Surely, I also think that if the network can be resilient from a pruned node that is left *only one* in the world, that would be one direction of "evolution". And that might be already possible if we gave up on past history and continued only with future payments.
This is wrong. Witness data is not stored in the UTXO set. Witness data is revealed when spending a UTXO, removing it from the UTXO set. Witness data is only in blocks and can be pruned.
This OP_RETURN change has nothing to do with JPEGs. It is 4x cheaper to store JPEGs in the witness data, and the witness data is *not* stored in the UTXO set.
This change is for protocols that need some small amount of data but bigger than 40 bytes to be in an output before being spent. Witness data is not suitable for this because the tx has to be spent to reveal the data.

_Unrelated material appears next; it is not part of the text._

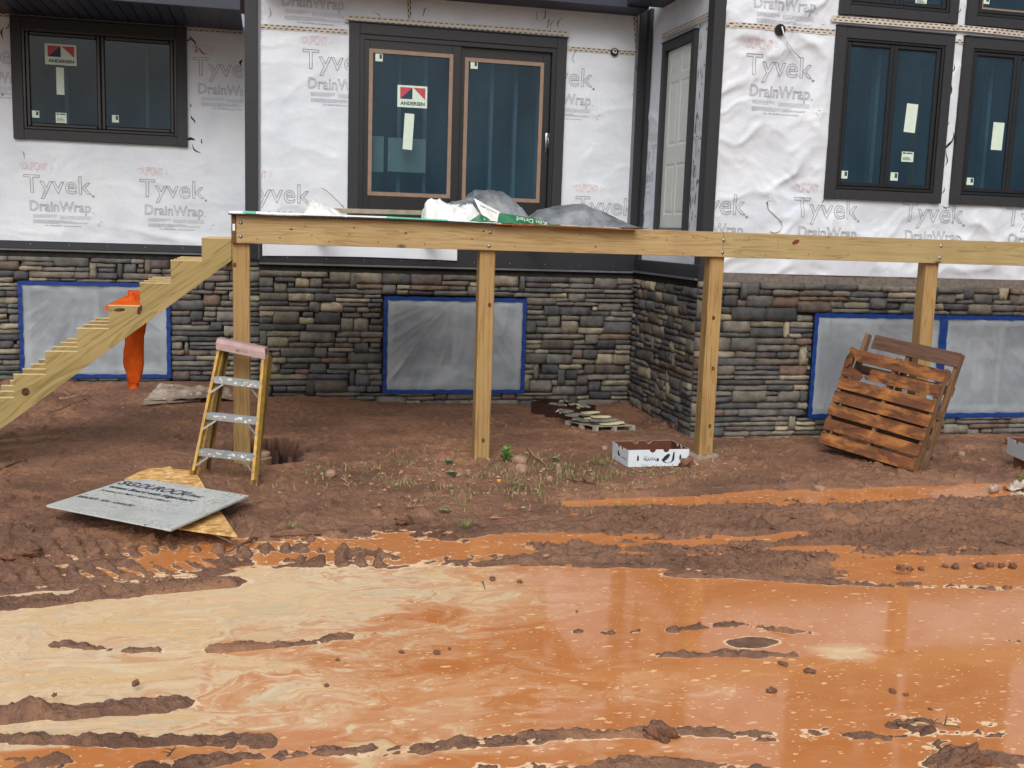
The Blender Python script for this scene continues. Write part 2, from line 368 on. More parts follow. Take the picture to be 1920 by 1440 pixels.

I wish Rodarmor was active on nostr instead of being a little bitch about it, but the way I understand it is the witness data doesn't actually add to the utxo set and you'd likely consolidate your ordinals just like your regular bitcoin, but BRC-20s broke this by exploding the utxoset. This was why runes were made and use OP_RETURN. A larger OP_RETURN would be good for more use cases like this, but jpegs would likely still be in the witness data because of the discount.
Totalmene de acuerdo.
On the one hand, relaxing policy to incentivize usage that does not bloat the utxoset sounds reasonable. Yet, it would still be cheaper to store data in the witness? And isn’t the present situation a natural experiment showing that filters do have an impact? Finally, how does this help deal with actors like Mike in Space, who has publicly stated that he designed his shitcoin-on-bircoin protocol to bloat the utxoset?